Critique de T-Rexx (, Inscrit le 18 septembre 2014, 51 ans) - 31 mars 2016

Ce livre est le témoignage d'une jeune femme Franco-Vietnamienne qui, à l'aube de ses trente ans, se voit précipitée dans l'horreur absolue d'une révolution communiste en marche. Avec sa famille, elle prend le chemin de la 'campagne' sous la conduite des Khmers Rouges qui, le 17 avril 1975, vident systématiquement les grandes villes du Cambodge, dont Phnom Penh d'où Denise Affonço est l'habitante. Le récit de l'auteur s'attache ensuite à décrire sa survie jusqu'à la libération du pays par les troupes Vietnamiennes en 1979.

Ce livre se lit très vite. Il est écrit dans un style élégant car simple et factuel, parfois parsemé de jugements de valeur de la part de l'auteur, bien compréhensibles, à l'égard des Khmers Rouges. Si la monstruosité d'un régime devait être illustrée en images d'Epinal, celui de Pol Pot tiendrait le haut du pavé .

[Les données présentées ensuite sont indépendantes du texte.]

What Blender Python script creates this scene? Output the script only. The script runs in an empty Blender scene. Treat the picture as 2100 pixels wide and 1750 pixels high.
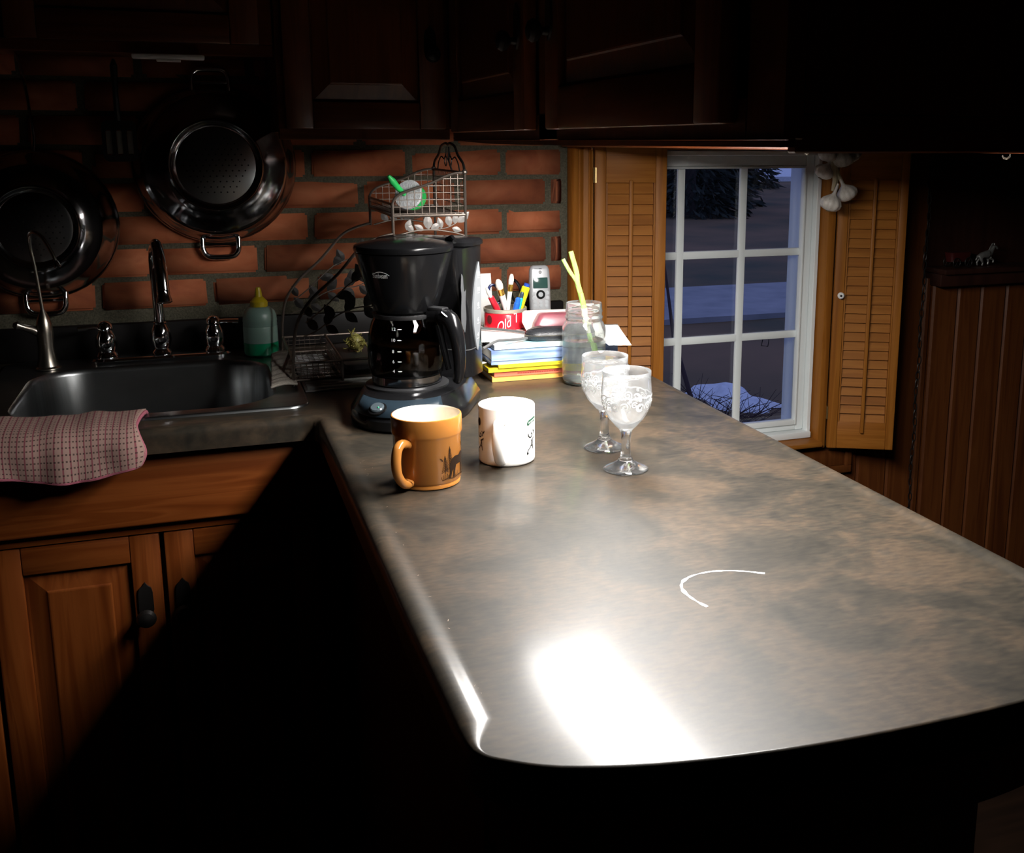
import bpy, bmesh, math, random
from mathutils import Vector, Matrix, Euler
from mathutils.geometry import delaunay_2d_cdt
random.seed(7)
PI = math.pi
sc = bpy.context.scene
COL = sc.collection

# ------------------------------------------------------------------ camera
cam_d = bpy.data.cameras.new('camera')
cam = bpy.data.objects.new('camera', cam_d); COL.objects.link(cam)
YAW, PIT, ROL = 0.344854836, 0.201223506, 0.00157970103
EYE = 1.356
fw = Vector((math.sin(YAW)*math.cos(PIT), math.cos(YAW)*math.cos(PIT), -math.sin(PIT)))
rt = Vector((math.cos(YAW), -math.sin(YAW), 0)); up = rt.cross(fw)
r2 = rt*math.cos(ROL) + up*math.sin(ROL); u2 = -rt*math.sin(ROL) + up*math.cos(ROL)
M = Matrix((r2, u2, -fw)).transposed().to_4x4(); M.translation = Vector((0, 0, EYE))
cam.matrix_world = M
cam_d.sensor_fit = 'HORIZONTAL'; cam_d.sensor_width = 36.0
cam_d.lens = 2140.35/2100*36.0
cam_d.shift_x = -(1184.94-1050)/2100; cam_d.shift_y = -(875-726.645)/2100
cam_d.clip_start = 0.02; cam_d.clip_end = 300
sc.camera = cam

# ------------------------------------------------------------------ sky (dusk, overcast blue), exposure
W = bpy.data.worlds.new('dusk_sky'); sc.world = W; W.use_nodes = True
bg = W.node_tree.nodes['Background']
bg.inputs[0].default_value = (0.33, 0.41, 0.93, 1); bg.inputs[1].default_value = 0.62
sc.view_settings.view_transform = 'Standard'; sc.view_settings.look = 'None'
sc.view_settings.exposure = 0.0; sc.view_settings.gamma = 1.0
sc.view_settings.use_curve_mapping = False
LAMP_STRENGTH = 80.0                     # the one burning lamp: strip light under the hanging cabinet
LAMP_COLOR = (1.0, 0.97, 0.93, 1)

# ------------------------------------------------------------------ materials
def mat(name, color=(.5, .5, .5), rough=.5, metal=0., spec=.5, **kw):
    m = bpy.data.materials.new(name); m.use_nodes = True
    b = m.node_tree.nodes['Principled BSDF']
    b.inputs['Base Color'].default_value = (*color, 1)
    b.inputs['Roughness'].default_value = rough; b.inputs['Metallic'].default_value = metal
    b.inputs['Specular IOR Level'].default_value = spec
    for k, v in kw.items(): b.inputs[k.replace('_', ' ')].default_value = v
    return m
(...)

La narration est touchante et profondément humaine. Non seulement par le récit de ses souffrances, de la perte de sa famille, élément par élément, de ses doutes, de sa peur, de la négation totale de tout ce qui faisait la société à laquelle elle était habituée, de la violence extrême et intime qui caractérisait l'environnement des Khmers Rouges, ou encore de ce basculement brutal d'une vie bien huilée vers une existence cauchemardesque où l'objectif principal est de trouver de la nourriture et la force de survivre un nouveau jour, mais aussi, son livre est beau par le formidable ode à la capacité d'adaptation de l'être humain à son environnement. Par ailleurs, l'auteur reste digne, animée d'un espoir implacable malgré la tourmente. Elle s'en sortira, car elle l'a décidé. Même si la chance a, plusieurs fois, été de son côté, l'essentiel de sa survie est dû à sa capacité à puiser en elle-même les ressources nécessaires au maintien de son existence et de celle de ses proches sans attendre d'aide extérieur. Une sacrée leçon de vie pour nombre d'entre nous...

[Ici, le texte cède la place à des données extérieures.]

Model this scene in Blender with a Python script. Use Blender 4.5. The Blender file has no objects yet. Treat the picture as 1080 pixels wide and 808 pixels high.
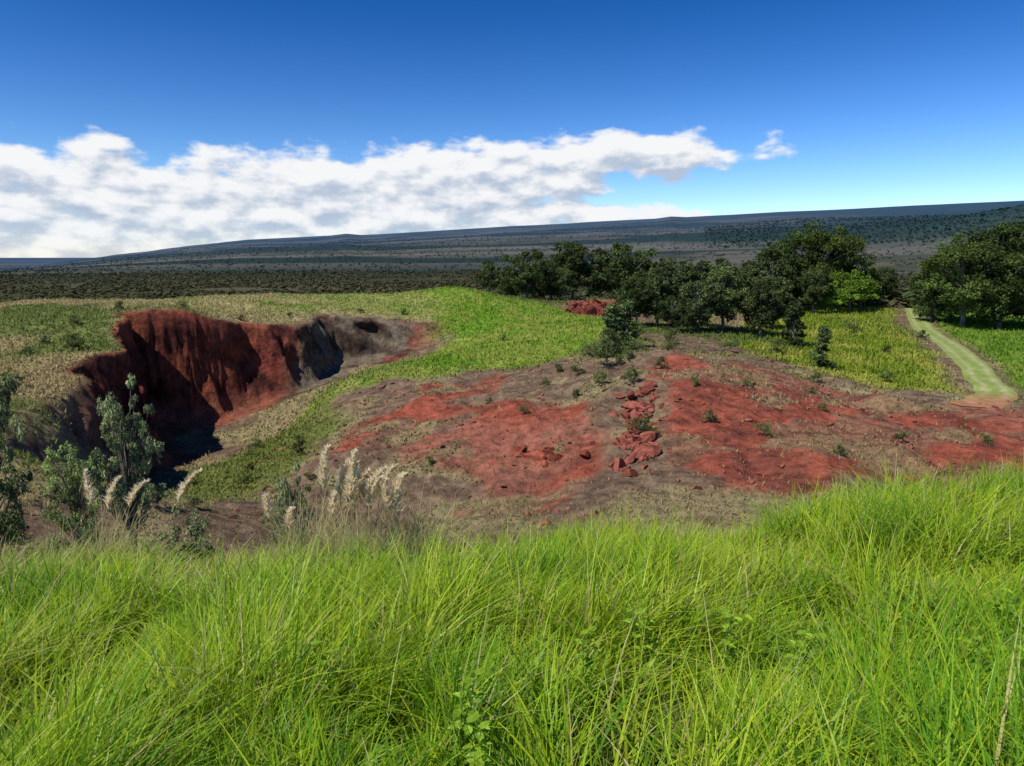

Et que ceux -et ils sont encore bien trop nombreux- qui croient toujours dans les vertus du communisme aujourd'hui lisent ce texte. Pour avoir vécu pendant plusieurs années au Cambodge, dans les années 90s, je ne connais pas de meilleur moyen de lutter contre la cécité de ces gens qui continuent à croire dans un système politique qui n'a créé que du malheur dans le monde, au même titre mais à une toute autre échelle -on l'oublie bien trop souvent- que son Némésis malfaisant, le nazisme, que de lire ce genre de livre, à défaut de se rendre sur place et d'y vivre, de s'immerger dans le cauchemar absolu de la "lutte des classes", véritable renoncement au chapitre premier de l'humanité : nous sommes tous des "individus sociaux".

Alternativement, ils pourraient lire s'ils préfèrent une version plus récente (années 2000) et Nord-Coréenne du même thème, le livre "Prisonnier du Camp 14" (j'en ferai prochainement la critique). A trente ans de distance, les mêmes maux produisant les mêmes effets, ils verront que cette abjection totale qu'est le communisme appliqué n'a pas changé d'un iota.

Mais ils ne le feront pas. Regarder la vérité en face nécessite le plus grand des courages, ce qui n'est pas donné à tout le monde.